175. 「むらさきさん」の思い出2 (2000.8.27)

気仙沼小学校と中学校は、「笹が陣」という丘の上に、隣り合って建っている。
魚町の子達は、「むらさきさん」と呼ばれる坂道を通って、学校に通う。

「むらさきさん」は、急な坂道がダラダラ続くから、大人でも嫌になるけれど、小学校1年生にとって、この坂道は「試練の坂」だ。家から学校まで子供の足で30分はかかる。

私は、子供の頃は、とても貧弱だった。
ランドセルが届いた日に、喜ぶ祖父母に見守れ、ランドセルを背負ったら、身体が大きく後ろに倒れて、大人をビビらせた。
「学校に通えっぺが? むらさきさんは登れっぺが?」
祖母は、私の入学から一週間は、登校する私に隠れて、小学校の校門まで後ろをつけていたそうだ。
へたりこむようであれば、孫をおぶって連れて行こうと思ったそうな。

進みは遅いけれど、先輩の浩子ちゃんや、ご近所の礼子ちゃんに連れられて、がんばって「むらさきさん」を登る。身内がいると、「おんぶして」などと甘えたかもしれない。

それでも春はいいが、冬になると、雪が降る。
その雪が夜のうちに凍りついて坂道はツルツルとすべる。
おもしろがった悪ガキが、もっとツルツルになるように靴の底で磨きをかける。

平地は乾いているからと、ゆだんして革靴を履いていこうものなら、人通りが少なく、日陰になった坂道では、すべって先には進めない。
私は、これのおかげで、連続5回も同じ場所で転んだことがある(イエイエ、誇張してないって)

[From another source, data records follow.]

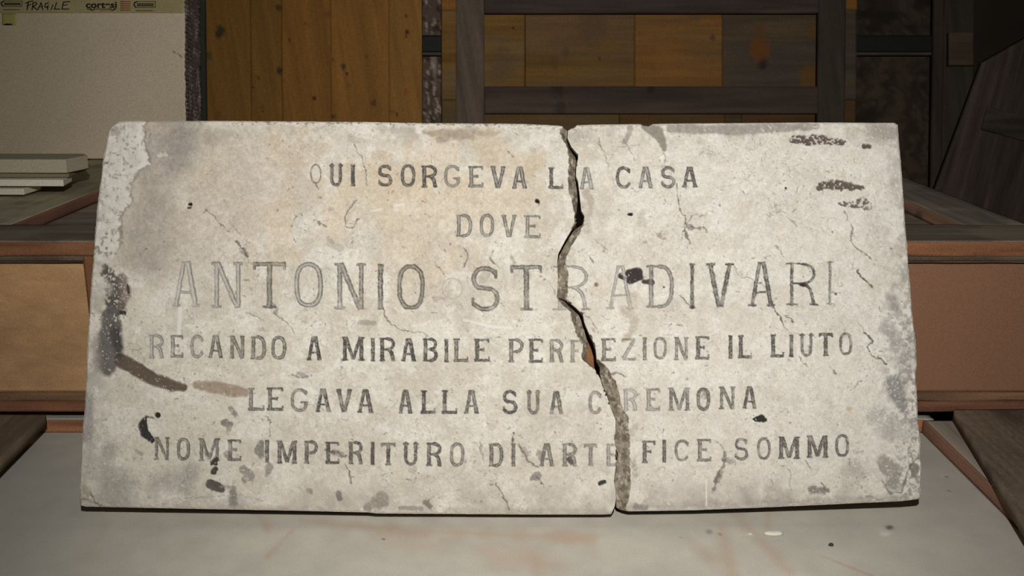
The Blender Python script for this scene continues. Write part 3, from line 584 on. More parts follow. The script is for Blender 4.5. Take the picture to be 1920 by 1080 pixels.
def glyph_sd(ch, x0, x1, y0, y1, w, X, Y):
    d = np.full(X.shape, 1e9); W_, H_ = x1 - x0, y1 - y0
    for g in GL[ch]:
        if g[0] == 'L':
            _, a, b, c, e, k = g; ax_, ay = x0 + a * W_, y0 + b * H_; bx_, by = x0 + c * W_, y0 + e * H_
            L = math.hypot(bx_ - ax_, by - ay); ux, uy = (bx_ - ax_) / L, (by - ay) / L; r = w * k / 2
            px, py = X - (ax_ + bx_) / 2, Y - (ay + by) / 2
            d = np.minimum(d, np.maximum(np.abs(px * ux + py * uy) - L / 2, np.abs(-px * uy + py * ux) - r))
        else:
            pts = [(x0 + a * W_, y0 + b * H_, w * g[2] / 2) for a, b in g[1]]
            d = np.minimum(d, sdf(X, Y, pts))
    return d

CRK = [  # thin cracks (x,y...), width px, darkness
 ([(664, 270), (672, 288), (681, 300), (686, 325), (688, 350)], 1.3, .55), ([(670, 371), (655, 390), (648, 408), (646, 425), (660, 428), (671, 410)], 1.6, .6),
 ([(385, 392), (398, 400), (412, 420), (430, 434)], 1.2, .6), ([(443, 452), (452, 465), (466, 482)], 2.6, .6), ([(460, 585), (480, 592), (495, 600)], 1, .5), ([(513, 585), (528, 597), (545, 615), (552, 628)], 1.4, .45),
 ([(718, 580), (725, 595), (730, 603), (748, 618), (766, 622)], 2, .55), ([(766, 622), (795, 625), (815, 640)], 1, .4), ([(868, 463), (878, 478), (870, 500)], 1.8, .55), ([(926, 470), (918, 484), (928, 497), (936, 500)], 1.8, .55), ([(815, 490), (825, 505), (836, 520)], 1.2, .5),
 ([(1120, 255), (1128, 275), (1136, 290), (1140, 312)], 1.3, .5), ([(1170, 262), (1184, 285), (1190, 300)], 1.3, .45), ([(1246, 285), (1247, 312)], 1.3, .4), ([(1268, 345), (1274, 390), (1284, 405), (1285, 420), (1280, 448)], 1.6, .6), ([(1286, 418), (1300, 404), (1325, 402)], 1, .45), ([(1286, 432), (1292, 455)], 3, .55),
 ([(1290, 420), (1300, 428), (1318, 424), (1326, 436)], 1.5, .5), ([(1183, 352), (1196, 361), (1208, 350)], 1, .4), ([(1450, 575), (1462, 590), (1469, 607)], 2.2, .7), ([(1469, 607), (1478, 625), (1500, 625), (1530, 632)], .9, .4), ([(1477, 595), (1486, 602)], 3, .6),
 ([(1378, 500), (1386, 517), (1410, 525), (1440, 540)], 1.2, .45), ([(1610, 508), (1614, 520), (1625, 528), (1636, 540)], 2.8, .7), ([(1598, 420), (1596, 450), (1606, 465), (1622, 475), (1634, 486)], 2.2, .5), ([(1584, 395), (1590, 412)], 2, .4),
 ([(1624, 622), (1638, 640), (1628, 650), (1634, 668), (1650, 672), (1660, 682)], 2.6, .65), ([(1605, 600), (1622, 620)], 1, .4), ([(1500, 670), (1508, 680), (1513, 685)], 1.2, .5), ([(1555, 688), (1570, 700)], 3, .5), ([(1605, 725), (1608, 715), (1618, 711)], 1.8, .5),
 ([(647, 870), (655, 885), (659, 905)], 2.2, .65), ([(930, 905), (945, 932), (955, 955)], 2, .6), ([(900, 830), (905, 860)], 3, .3), ([(963, 812), (961, 840)], 3, .7), ([(973, 832), (985, 852), (992, 868), (1008, 876)], 3.4, .5), ([(1003, 892), (1015, 905), (1020, 915)], 2, .6),
 ([(610, 843), (628, 848), (646, 856)], 4, .5), ([(495, 780), (507, 792), (508, 820)], 1.3, .45), ([(1455, 865), (1480, 880), (1484, 920)], 1.2, .4), ([(1590, 860), (1598, 875)], 1.3, .5), ([(1510, 865), (1523, 880)], 1.2, .5), ([(1540, 905), (1555, 925)], 2, .5),
 ([(1360, 850), (1358, 868), (1348, 888), (1342, 905), (1340, 918)], 4.2, .45), ([(1340, 824), (1352, 836), (1358, 850)], 1.6, .4), ([(1104, 480), (1112, 490)], 2, .6), ([(1140, 470), (1115, 450)], 1.2, .4), ([(1276, 555), (1292, 572), (1298, 577)], 2, .6), ([(1010, 515), (1030, 530), (1040, 550)], 1, .45),
 ([(1095, 585), (1108, 598), (1124, 625)], 1.2, .45), ([(1147, 702), (1160, 698), (1172, 706)], 2, .5), ([(1190, 660), (1205, 672)], 1, .3), ([(430, 415), (450, 440)], .9, .35), ([(545, 425), (555, 405), (550, 400)], 1.4, .45), ([(590, 412), (600, 420), (612, 424)], 2, .5),
 ([(545, 700), (560, 706), (578, 706)], 2.6, .45), ([(1060, 235), (1070, 240)], 2, .5), ([(955, 285), (964, 292)], 2.4, .6), ([(1625, 930), (1660, 938)], 2, .3), ([(1655, 900), (1668, 925), (1690, 922), (1700, 895), (1705, 875), (1722, 860)], 3, .45), ([(1716, 632), (1690, 640)], 1.2, .4),
 ([(1145, 300), (1160, 275), (1200, 272)], .8, .3), ([(830, 550), (843, 525)], .8, .2), ([(740, 560), (715, 570)], .8, .2), ([(152, 936), (182, 944)], 2, .4), ([(170, 920), (176, 944), (190, 947)], 2, .5), ([(320, 935), (440, 928), (500, 940)], 1, .3),
 ([(200, 290), (215, 286), (225, 292)], 1.2, .5), ([(198, 308), (215, 306)], 2, .6), ([(204, 330), (245, 329)], 1.2, .3), ([(1350, 350), (1395, 342), (1405, 330), (1375, 335)], .8, .2), ([(1440, 372), (1450, 395), (1475, 400)], 1, .35), ([(1478, 405), (1495, 425)], 2.5, .25), ([(1455, 460), (1468, 475)], 2, .35),
]
WHT = [([(1444, 248), (1442, 262), (1432, 275), (1410, 288), (1380, 300), (1350, 320), (1320, 328)], 1.6), ([(1400, 335), (1425, 331), (1440, 333)], 1.4), ([(338, 578), (336, 625)], 7), ([(1324, 900), (1325, 948)], 2.6), ([(740, 386), (758, 383)], 4), ([(700, 395), (715, 392)], 3), ([(870, 600), (920, 612), (960, 615)], 4)]
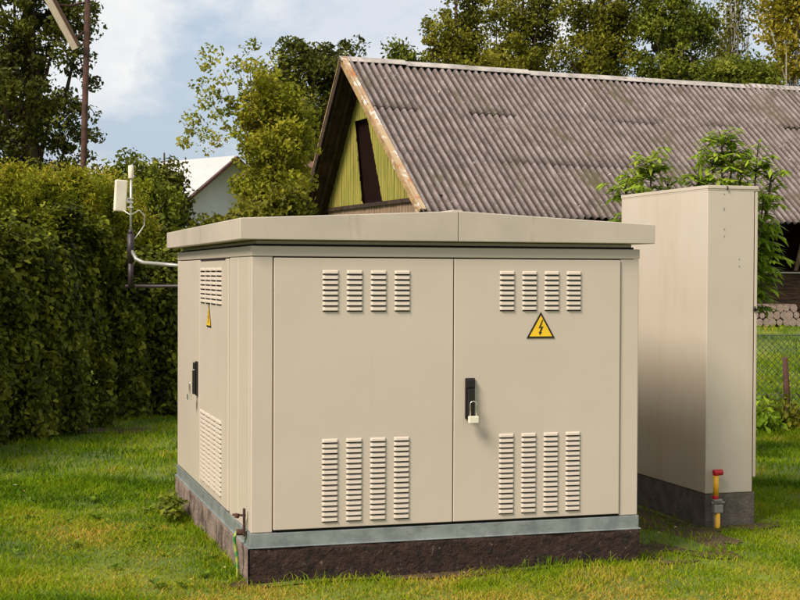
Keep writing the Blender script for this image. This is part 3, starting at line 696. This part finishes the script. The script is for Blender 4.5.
# big dark tree at upper left
tree('broadleaf_tree', 'big dark leafy tree rising behind the hedge at the left edge', gb(20, 26), [E_(15, 60, 26, 78, 75), E_(-50, 100, 26, 100, 90), E_(62, 120, 26, 38, 60), E_(45, 10, 26, 55, 50), E_(10, -60, 26, 90, 60), E_(30, 170, 26, 70, 40), E_(80, 165, 26, 22, 30), E_(70, 5, 26, 32, 35)], 430, 100, .25, .095, 'lf_dark', trunk_r=.22, limbs=30, shell=.25)
# airy young tree left of the barn
ext = np.array([list(at(x, y, 21.5+random.uniform(-.6, .6))) for x, y in ((253, 44), (212, 52), (206, 68), (233, 62), (222, 78), (203, 102), (190, 118), (190, 132), (207, 135), (184, 143), (230, 100), (215, 95), (240, 82), (250, 66), (218, 118), (226, 128), (262, 84), (275, 60), (270, 78), (243, 110), (205, 148), (300, 95), (310, 110), (200, 85), (248, 54), (238, 70), (196, 125), (208, 60), (212, 110), (224, 112), (255, 100), (235, 135), (218, 140))])
tree('young_maple_tree', 'airy yellow green young tree standing just left of the barn gable', gb(262, 21.5), [E_(270, 130, 21.5, 40, 52), E_(272, 165, 21.5, 42, 45), E_(290, 170, 21.5, 32, 42), E_(268, 95, 21.5, 22, 30), E_(245, 130, 21.5, 22, 30), E_(268, 200, 21.5, 32, 20), E_(300, 135, 21.5, 20, 40), E_(285, 110, 21.5, 24, 34), E_(252, 110, 21.5, 22, 30), E_(262, 180, 21.5, 30, 30), E_(256, 82, 21.5, 14, 22)], 330, 46, .15, .07, 'lf_young', trunk_r=.045, limbs=60, shell=.2, aspect=.6, extra_pts=ext)
# dark tree behind the gable
tree('dark_tree', 'dark round tree seen between the young tree and the barn gable peak', gb(318, 42), [E_(300, 85, 42, 38, 42), E_(338, 72, 42, 38, 32), E_(280, 110, 42, 26, 45), E_(345, 100, 42, 30, 40), E_(310, 150, 42, 60, 60), E_(318, 60, 42, 22, 18), E_(290, 65, 42, 14, 16)], 330, 80, .34, .14, 'lf_dark', trunk_r=.25, limbs=20, shell=.3)
# trees beyond the barn ridge
BR = [
 ('slim light green treetop above the barn roof nearest the gable', 402, 41, [(400, 72, 18, 28), (397, 48, 9, 12), (412, 80, 20, 30)], 'lf_mid', 120),
 ('tall olive tree with open top above the left part of the barn ridge', 452, 41, [(452, 40, 30, 30), (470, 15, 18, 22), (438, 30, 16, 20), (460, 70, 42, 35), (462, -5, 12, 12)], 'lf_olive', 300),
 ('olive tree over the middle of the barn ridge left of the dense one', 520, 44, [(520, 30, 36, 38), (545, 15, 22, 26), (500, 10, 20, 22), (520, 70, 45, 30), (530, -15, 24, 20)], 'lf_olive', 380),
 ('dense olive green tree above the middle of the barn ridge', 600, 43, [(600, 30, 42, 38), (575, 10, 25, 24), (625, 12, 26, 25), (600, 65, 50, 25), (602, -18, 30, 20)], 'lf_olive', 440),
 ('darkest broad treetop right of the middle of the barn ridge', 675, 42, [(675, 45, 40, 34), (655, 25, 28, 25), (695, 28, 24, 24), (675, 8, 25, 22), (675, 75, 45, 20), (655, -8, 18, 18)], 'lf_mid', 420),
]
for lab, px, dd, es, mt_, nc in BR:
    tree('broadleaf_tree', lab, gb(px, dd), [E_(a_, b_, dd, c_, d_) for a_, b_, c_, d_ in es], int(nc*.52), 76, .33, .12, mt_, trunk_r=.2, limbs=16, group='trees beyond the barn', shell=.25)
tree('birch_tree', 'sparse pale birch with sky showing through above the right roof', gb(728, 46), [E_(728, 30, 46, 26, 40), E_(738, -5, 46, 20, 30), E_(722, 60, 46, 28, 22)], 150, 16, .45, .13, 'lf_olive', 'bark_pale', .12, limbs=60, shell=.15)
tree('bushy_tree', 'low bright green bushy tree just above the right end of the ridge', gb(740, 38), [E_(738, 75, 38, 36, 18), E_(722, 80, 38, 22, 14), E_(755, 78, 38, 22, 16)], 120, 44, .3, .115, 'lf_mid', trunk_r=.1, limbs=8)
tree('birch_tree', 'golden yellow autumn tree at the top right corner above the roof', gb(785, 43), [E_(785, 30, 43, 32, 45), E_(775, 5, 43, 22, 30), E_(800, 10, 43, 35, 40), E_(785, 70, 43, 36, 25), E_(830, 40, 43, 30, 50)], 250, 44, .34, .13, 'lf_gold', 'bark_pale', .18, limbs=24, shell=.2)
# mid distance bushes behind the antenna
tree('bushy_tree', 'rounded green tree directly behind the antenna', gb(128, 20), [E_(130, 185, 20, 26, 28), E_(115, 215, 20, 30, 30), E_(150, 215, 20, 30, 40), E_(130, 260, 20, 45, 40)], 300, 50, .2, .075, 'lf_mid', trunk_r=.08, limbs=14, group='small trees behind the kiosk')
tree('bushy_tree', 'darker green tree between the antenna and the white house', gb(170, 22), [E_(165, 180, 22, 14, 22), E_(165, 205, 22, 22, 30), E_(160, 200, 22, 20, 30), E_(160, 240, 22, 40, 34), E_(171, 160, 22, 8, 12)], 260, 50, .18, .08, 'lf_dark', trunk_r=.08, limbs=14, group='small trees behind the kiosk')
tree('bushy_tree', 'low yellow green bush under the white house behind the kiosk roof', gb(225, 18), [E_(222, 238, 18, 22, 22), E_(260, 232, 18, 32, 32), E_(290, 215, 18, 20, 35)], 220, 44, .16, .075, 'lf_olive', trunk_r=.06, limbs=10, group='small trees behind the kiosk')
# feathery light shrubs rising above the hedge
fl = [('feathery yellow green shrub above the hedge at the left edge', 0, 14.3, [(0, 205, 45, 42), (-30, 220, 50, 50), (10, 180, 18, 14)]),
      ('feathery shrub with rusty tips above the hedge under the lamp post', 62, 14.9, [(62, 208, 36, 38), (75, 188, 18, 16), (45, 195, 18, 18)]),
      ('feathery green shrub above the hedge beside the antenna panel', 110, 15.6, [(108, 222, 34, 34), (128, 240, 30, 30), (98, 205, 16, 14)])]
for lab, px, dd, es in fl:
    tips = np.array([list(at(px+random.uniform(-42, 42), 178+random.uniform(-10, 18)+abs(px-45)*.12, dd+random.uniform(-.3, .3))) for _ in range(26)])
    t = tree('feathery_shrub', lab, gb(px, dd), [E_(a_, b_, dd, c_, d_) for a_, b_, c_, d_ in es], 420, 60, .085, .05, 'lf_fluff', trunk_r=.04, limbs=14, group='feathery shrubs above the hedge', flat=1.3, aspect=.32, extra_pts=tips); t['category'] = 'shrub'

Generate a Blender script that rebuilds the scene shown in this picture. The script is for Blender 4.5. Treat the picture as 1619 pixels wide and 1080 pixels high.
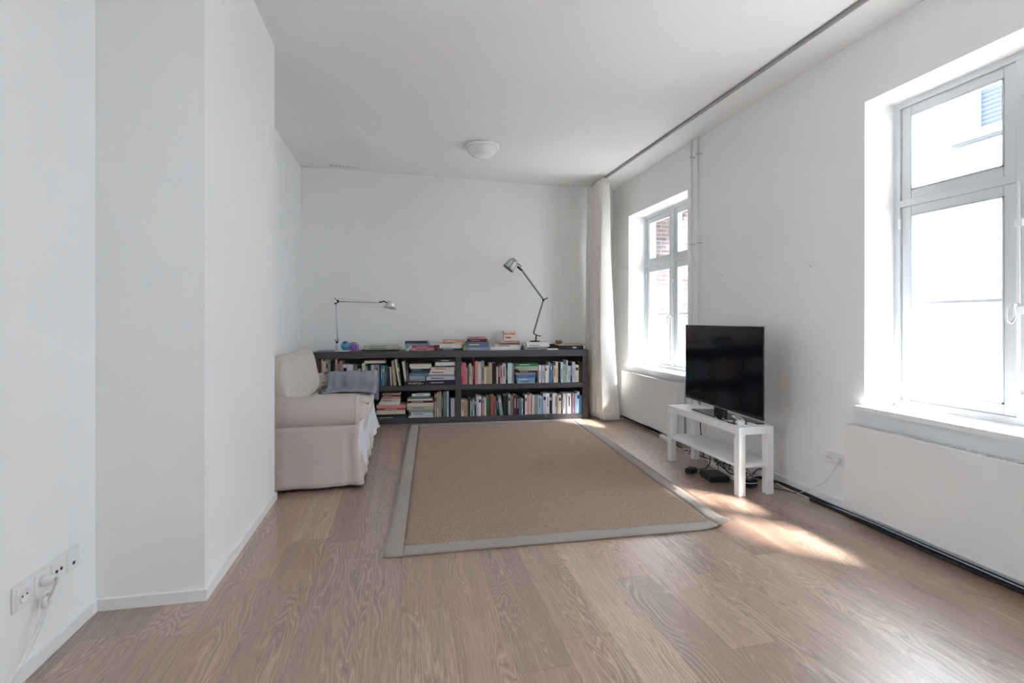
import bpy, math, random
from mathutils import Vector, Matrix, noise
R=random.Random(7)
for o in list(bpy.data.objects): bpy.data.objects.remove(o)
S=bpy.context.scene; COL=S.collection
PI=math.pi
# ---------------------------------------------------------------- camera
YAW=.2244
cam=bpy.data.objects.new('camera',bpy.data.cameras.new('camera')); COL.objects.link(cam); S.camera=cam
cam.location=(0,0,1.15); cam.rotation_euler=(PI/2,0,-YAW)
cam.data.sensor_width=36; cam.data.lens=770.1*36/1619; cam.data.shift_y=-34.4/1619
cam.data.clip_start=.05; cam.data.clip_end=200
# ---------------------------------------------------------------- world, sun, exposure
S.view_settings.view_transform='Standard'; S.view_settings.look='None'
S.view_settings.gamma=1; S.view_settings.use_curve_mapping=False; S.view_settings.exposure=1.37
S.cycles.diffuse_bounces=8
W=bpy.data.worlds.new('sky'); S.world=W; W.use_nodes=True
nt=W.node_tree; bg=nt.nodes['Background']
tc=nt.nodes.new('ShaderNodeTexCoord'); sep=nt.nodes.new('ShaderNodeSeparateXYZ'); cr=nt.nodes.new('ShaderNodeValToRGB')
nt.links.new(tc.outputs['Generated'],sep.inputs[0]); nt.links.new(sep.outputs['Z'],cr.inputs[0])
cr.color_ramp.elements[0].position=0; cr.color_ramp.elements[0].color=(.815,.91,1,1)
cr.color_ramp.elements[1].position=1; cr.color_ramp.elements[1].color=(.66,.82,1,1)
nt.links.new(cr.outputs[0],bg.inputs[0]); bg.inputs[1].default_value=7.0
sl=bpy.data.lights.new('sun','SUN'); sl.energy=15; sl.angle=math.radians(6); sl.color=(1,.985,.96)
sun=bpy.data.objects.new('sun',sl); COL.objects.link(sun); sun.location=(6,-3,8)
sun.rotation_euler=Vector((-.44,.43,-.66)).to_track_quat('-Z','Y').to_euler()
def portal(y0,y1,z0,z1,x=3.02):
    l=bpy.data.lights.new('window_portal','AREA'); l.shape='RECTANGLE'; l.size=z1-z0; l.size_y=y1-y0
    l.cycles.is_portal=True
    o=bpy.data.objects.new('window_portal',l); COL.objects.link(o)
    o.location=(x,(y0+y1)/2,(z0+z1)/2); o.rotation_euler=(0,PI/2 if x>0 else -PI/2,0)
for a in ((1.08,2.28,.67,2.4),(4.05,5.25,.64,2.36),(-2.2,-1.0,.67,2.4)): portal(*a)
portal(.15,.95,.67,2.4,-1.6)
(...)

中学生になった私達は、雪が凍ってアイスバーンになっている「むらさきさん」を見下ろしている。
バスケ部の練習の帰り道、「むらさきさん」の電灯は、切れてからだいぶ経つのに、まだ直ってない。
あたりは真っ暗。
「イック」と「ヨッチ」と私の3人は、特訓の後で、しこたま足が重い。
転ばないようにソロリソロリと歩き始めたが、気温が低いためか、氷が幾重にも重なっている。
特に手すり近くは、悪ガキによって、ツルツルに固めているのがハッキリわかる。
(手すりにつかまり、自分の身体をささえながら、氷を固めるからだ)
安全のために取り付けられた「手すり」のはずが、その付近が最も危ない。

「すべって行った方が速いっちゃね〜」
「ホンダ! すべって行ぐべ」
「暗いがら、誰も見でないよ」

制服のスカートの裾をきれいにまとめる。
学生鞄を下に敷く。
手すり近くの、特にツルツルに固めてあるところから、まずはイックが
「エイ!」と、そりすべり。
「シュ〜〜〜〜〜」っと一気に行った。
下から声がする。
「すんごい、おもし〜〜よぉ〜〜〜 早ぐ・だいん(早くおいでよ)・早ぐ・早ぐ!」

それ続けと、ヨッチと私も続く。
シュ〜〜〜〜!
あんまり楽しいから、もう一度、わざわざ「むらさきさん」を登って、また一気にシュ〜〜〜。
楽しい〜〜〜。
まったく中学生にもなって、悪ガキと全然変わらぬ精神年齢だった。